Becoming Joker featured an interesting film reel of wardrobe tests with Joaquin Phoenix, soundtracked by the haunting yet captivating score of Hildur Guðnadóttir. It’s a fascinating dive into Phoenix practising the movements, dances and expressions of Arthur Fleck and the Joker, literally transforming before our eyes.

A Chronicle of Chaos features a whole video of stills from the film chronicling Arthur’s tale and his descent into madness and chaos, once again set to the chilling score. (If I were you I’d just watch the film instead!)

And finally, Please Welcome, Joker! is an interview with director Todd Phillips as he talks about working with Joaquin Phoenix and how he would do so many variations on one scene. He noted “there’s 18 million versions of this movie just based on how differently he’d do things every time” showing around eleven different takes on the Joker’s introduction on the Late Night show with Murray Franklin.

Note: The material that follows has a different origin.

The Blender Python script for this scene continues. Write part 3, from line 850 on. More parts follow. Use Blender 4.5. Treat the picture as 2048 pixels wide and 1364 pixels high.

Overall, other than ‘Vision & Fury’, I was a little disappointed with the special features, as it would have been great to see a documentary exploring the history of the character, the comic book connections and any Easter Eggs. However the insight from the creative team in the 22 minute documentary was fascinating, so if you’re a huge fan of the film and want to know more, I’d definitely recommend picking up a copy.

Joker is out on DVD, Blu-ray and Ultra HD 4K Blu-ray from 7 January in the US and 10 February in the UK.